DIRECTION
Copy, exactly as written, the lines that begin at the one containing "Recreate this scene" and end at the one containing "COL = S.collection". Skip any pictures in the data below.

Rows from a 3D scene dataset
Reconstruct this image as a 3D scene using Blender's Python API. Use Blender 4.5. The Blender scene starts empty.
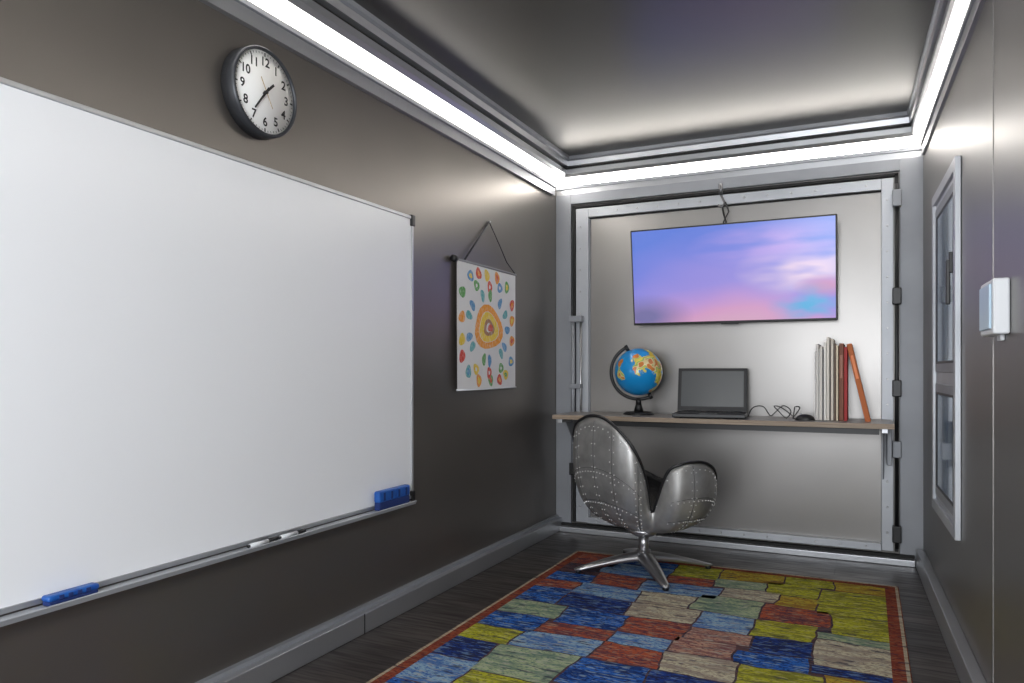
import bpy, bmesh, math, random
from mathutils import Vector, Matrix, noise as mnoise
random.seed(4)
S=bpy.context.scene
try: S.view_settings.view_transform='Standard'
except Exception: pass

# ------------------------------------------------------------ materials
def mat(name,col=(.5,.5,.5),rough=.5,metal=0,emit=None,estr=0,coat=0,noise=None,bump=None,spec=.5):
    m=bpy.data.materials.new(name); m.use_nodes=True
    nt=m.node_tree; b=nt.nodes['Principled BSDF']
    b.inputs['Base Color'].default_value=(*col,1)
    b.inputs['Roughness'].default_value=rough
    b.inputs['Metallic'].default_value=metal
    b.inputs['Specular IOR Level'].default_value=spec
    b.inputs['Coat Weight'].default_value=coat
    if emit:
        b.inputs['Emission Color'].default_value=(*emit,1); b.inputs['Emission Strength'].default_value=estr
    if noise: # (scale vec, col2, lo, hi)
        sc,c2,lo,hi=noise
        f=noisefac(nt,sc,lo,hi)
        mx=mix(nt,f,(*col,1),(*c2,1)); nt.links.new(mx,b.inputs['Base Color'])
    if bump:
        sc,st=bump
        f=noisefac(nt,sc,.3,.7)
        bn=nt.nodes.new('ShaderNodeBump'); bn.inputs['Strength'].default_value=st; bn.inputs['Distance'].default_value=.004
        nt.links.new(f,bn.inputs['Height']); nt.links.new(bn.outputs[0],b.inputs['Normal'])
    return m
def coords(nt,sc=(1,1,1),kind='Object'):
    t=nt.nodes.new('ShaderNodeTexCoord'); mp=nt.nodes.new('ShaderNodeMapping')
    mp.inputs['Scale'].default_value=sc
    nt.links.new(t.outputs[kind],mp.inputs[0]); return mp.outputs[0]
def maprange(nt,s,a,b,c=0,d=1):
    n=nt.nodes.new('ShaderNodeMapRange')
    for i,v in zip((1,2,3,4),(a,b,c,d)): n.inputs[i].default_value=v
    nt.links.new(s,n.inputs[0]); return n.outputs[0]
def noisefac(nt,sc,lo,hi,detail=4):
    n=nt.nodes.new('ShaderNodeTexNoise'); n.inputs['Scale'].default_value=1; n.inputs['Detail'].default_value=detail
    nt.links.new(coords(nt,sc),n.inputs['Vector'])
    return maprange(nt,n.outputs[0],lo,hi)
def mix(nt,f,a,b,mode='MIX'):
    n=nt.nodes.new('ShaderNodeMix'); n.data_type='RGBA'; n.blend_type=mode
    if isinstance(f,float): n.inputs[0].default_value=f
    else: nt.links.new(f,n.inputs[0])
    for i,v in ((6,a),(7,b)):
        if isinstance(v,tuple): n.inputs[i].default_value=v
        else: nt.links.new(v,n.inputs[i])
    return n.outputs[2]
def brushed(name,col,rough,metal,big=.12):
    m=mat(name,col,rough,metal); nt=m.node_tree; b=nt.nodes['Principled BSDF']
    g=noisefac(nt,(1.2,1.2,1.2),.3,.7,2)
    c2=tuple(c*(1-big) for c in col)+(1,)
    nt.links.new(mix(nt,g,(*col,1),c2),b.inputs['Base Color'])
    return m

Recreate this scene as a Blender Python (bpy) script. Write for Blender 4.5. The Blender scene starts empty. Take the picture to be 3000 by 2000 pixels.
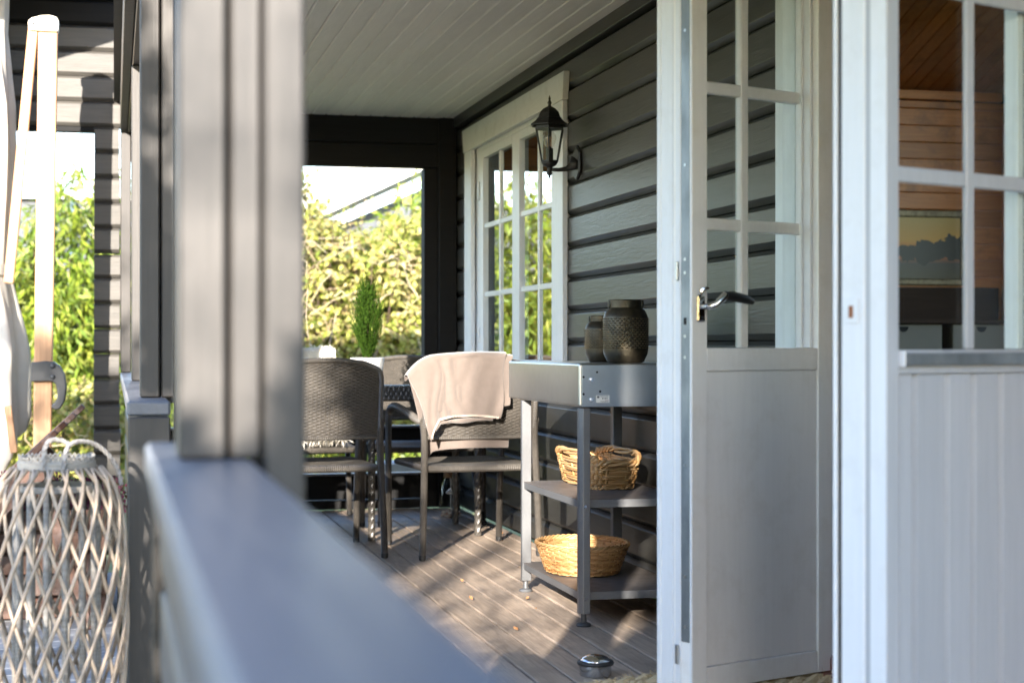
import bpy, math, random
import numpy as np
from mathutils import Vector, Matrix
R = math.radians
rng = random.Random(7)
nrg = np.random.default_rng(11)
S = bpy.context.scene
COL = S.collection

# ------------------------------------------------------------------ camera, world, sun, exposure
cam_d = bpy.data.cameras.new('camera'); cam = bpy.data.objects.new('camera', cam_d); COL.objects.link(cam)
cam.location = (0, 0, 0.93); cam.rotation_euler = (R(90), 0, R(-13.396))
cam_d.lens = 58.8; cam_d.sensor_width = 36; cam_d.shift_y = 0.00425
cam_d.clip_start = 0.05; cam_d.clip_end = 500
cam_d.dof.use_dof = True; cam_d.dof.focus_distance = 5.9; cam_d.dof.aperture_fstop = 3.6
S.camera = cam
SUN_AZ = 22.8      # light travels towards (sin, cos) of this angle
SUN_EL = 15.7
world = bpy.data.worlds.new('World'); S.world = world; world.use_nodes = True
wn = world.node_tree.nodes; wl = world.node_tree.links
sky = wn.new('ShaderNodeTexSky'); sky.sky_type = 'NISHITA'; sky.sun_disc = False
sky.sun_elevation = R(SUN_EL); sky.sun_rotation = R(180 + SUN_AZ); sky.dust_density = .35; sky.ozone_density = 1.2
bg = wn['Background']; bg.inputs['Strength'].default_value = 0.15
tint = wn.new('ShaderNodeMix'); tint.data_type = 'RGBA'; tint.blend_type = 'MULTIPLY'; tint.inputs[0].default_value = 1.0
tint.inputs[7].default_value = (0.96, 0.965, 1.06, 1); wl.new(sky.outputs[0], tint.inputs[6]); wl.new(tint.outputs[2], bg.inputs['Color'])
sun_d = bpy.data.lights.new('sun', 'SUN'); sun = bpy.data.objects.new('sun', sun_d); COL.objects.link(sun)
sun_d.energy = 4.2; sun_d.angle = R(0.55); sun_d.color = (1.0, 0.92, 0.82)
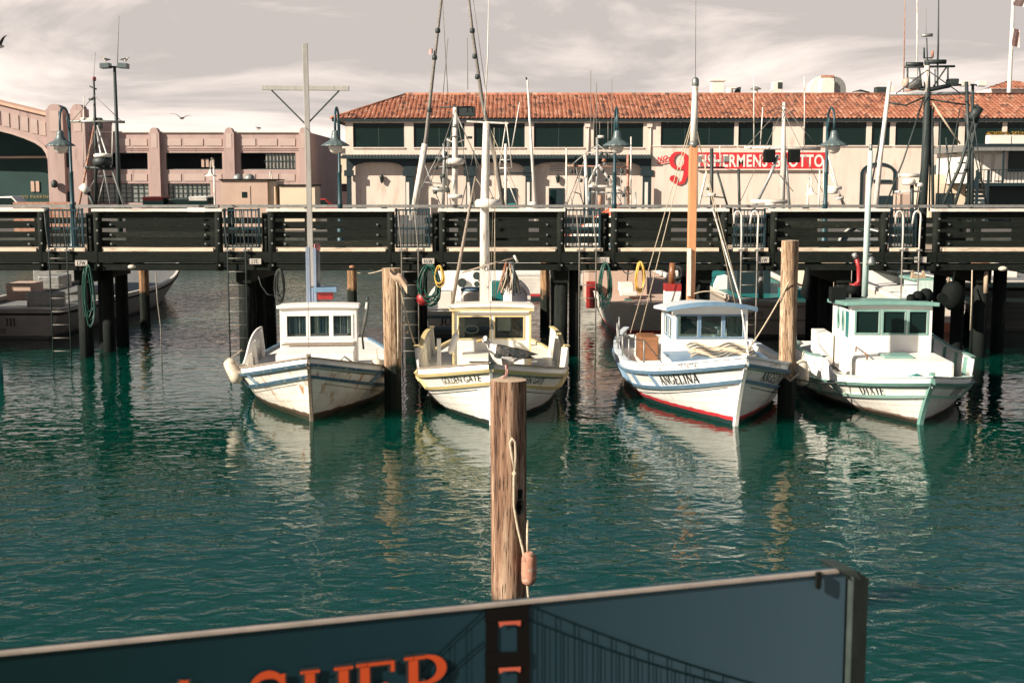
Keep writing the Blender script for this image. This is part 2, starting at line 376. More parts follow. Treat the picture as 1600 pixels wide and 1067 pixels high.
GL = {   # width, strokes (serif roman capitals)
 'A': (.86, [('l',[(.12,.03),(.43,1)],TN), ('l',[(.43,.98),(.74,.03)],TK), ('l',[(.22,.34),(.62,.34)],TN), sf(.0,.26,.025), sf(.58,.9,.025)]),
 'N': (.88, [('l',[(.14,.0),(.14,1)],TN), ('l',[(.14,.97),(.74,.03)],TK), ('l',[(.74,0),(.74,1)],TN), sf(.02,.28,.025), sf(.0,.2,.975), sf(.6,.88,.975)]),
 'G': (.86, [('c',arc(.44,.5,.37,.47,50,325),0), ('l',[(.74,.08),(.74,.42)],TK*.9), sf(.56,.88,.42), ('l',[(.70,.70),(.70,.93)],TN)]),
 'E': (.74, [st(.18), ('l',[(.1,.97),(.62,.97)],TN), ('l',[(.1,.03),(.66,.03)],TN), ('l',[(.2,.52),(.5,.52)],TN), ('l',[(.62,.8),(.62,1)],TN), ('l',[(.66,0),(.66,.22)],TN), ('l',[(.5,.42),(.5,.62)],TN), sf(.04,.2,.025), sf(.04,.2,.975)]),
 'L': (.70, [st(.18), ('l',[(.1,.03),(.62,.03)],TN), ('l',[(.62,0),(.62,.24)],TN), sf(.04,.32,.975), sf(.04,.2,.025)]),
 'I': (.40, [st(.2), sf(.05,.35,.025), sf(.05,.35,.975)]),
 'D': (.86, [st(.18), ('c',arc(.3,.5,.46,.47,-90,90),0), ('l',[(.1,.03),(.34,.03)],TN), ('l',[(.1,.97),(.34,.97)],TN)]),
 'X': (.86, [('l',[(.14,1),(.72,0)],TK), ('l',[(.72,1),(.14,0)],TN), sf(.02,.28,.975), sf(.58,.86,.975), sf(.02,.28,.025), sf(.58,.86,.025)]),
 'O': (.90, [('c',arc(.45,.5,.37,.47,0,360,22),0)]),
 'T': (.80, [st(.4), ('l',[(.05,.97),(.75,.97)],TN), ('l',[(.05,.76),(.05,1)],TN), ('l',[(.75,.76),(.75,1)],TN), sf(.25,.55,.025)]),
 'S': (.66, [('c',arc(.33,.73,.24,.24,20,210)+arc(.33,.27,.26,.24,45,-160),1), ('l',[(.56,.72),(.56,.96)],TN), ('l',[(.06,.05),(.06,.3)],TN)]),
 'H': (.92, [st(.2), st(.72), ('l',[(.2,.52),(.72,.52)],TN), sf(.05,.35,.025), sf(.05,.35,.975), sf(.57,.87,.025), sf(.57,.87,.975)]),
 'R': (.88, [st(.2), ('c',arc(.38,.74,.28,.24,-90,90),0), ('l',[(.2,.97),(.4,.97)],TN), ('l',[(.2,.5),(.4,.5)],TN), ('l',[(.42,.5),(.74,.02)],TK), sf(.05,.35,.025), sf(.05,.2,.975), sf(.64,.9,.025)]),
 'J': (.56, [st(.34,.2,1), ('c',arc(.2,.2,.14,.19,0,-150),0), sf(.18,.5,.975)]),
 'K': (.88, [st(.18), ('l',[(.68,1),(.24,.45)],TN), ('l',[(.34,.58),(.74,.0)],TK), sf(.04,.34,.025), sf(.04,.34,.975), sf(.54,.82,.975), sf(.6,.88,.025)]),
 'F': (.70, [st(.18), ('l',[(.1,.97),(.62,.97)],TN), ('l',[(.2,.52),(.5,.52)],TN), ('l',[(.62,.8),(.62,1)],TN), ('l',[(.5,.42),(.5,.62)],TN), sf(.04,.34,.025)]),
 'W': (1.1, [('l',[(.1,1),(.34,0)],TK), ('l',[(.34,0),(.55,.95)],TN), ('l',[(.55,.95),(.78,0)],TK), ('l',[(.78,0),(1.0,1)],TN), sf(-.02,.24,.975), sf(.88,1.12,.975)]),
 '1': (.44, [st(.24), ('l',[(.06,.82),(.24,.98)],TN), sf(.06,.42,.025)]),
 '7': (.64, [('l',[(.06,.97),(.58,.97)],TN), ('l',[(.56,.97),(.26,0)],TK), ('l',[(.07,.76),(.07,1)],TN)]),
 '6': (.70, [('c',arc(.35,.3,.26,.28,0,360,18),0), ('c',arc(.62,.34,.53,.64,175,100),0)]),
 '5': (.66, [('l',[(.14,.97),(.58,.97)],TN), ('l',[(.14,.55),(.14,.97)],TN), ('c',arc(.30,.32,.28,.29,115,-150),0)]),
 ' ': (.45, []),
}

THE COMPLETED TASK
Recreate this scene as a Blender Python (bpy) script. Write for Blender 4.5. The Blender scene starts empty. Take the picture to be 3000 by 2000 pixels.
import bpy, math, random
import numpy as np
from mathutils import Vector, Matrix
R = math.radians
rng = random.Random(7)
nrg = np.random.default_rng(11)
S = bpy.context.scene
COL = S.collection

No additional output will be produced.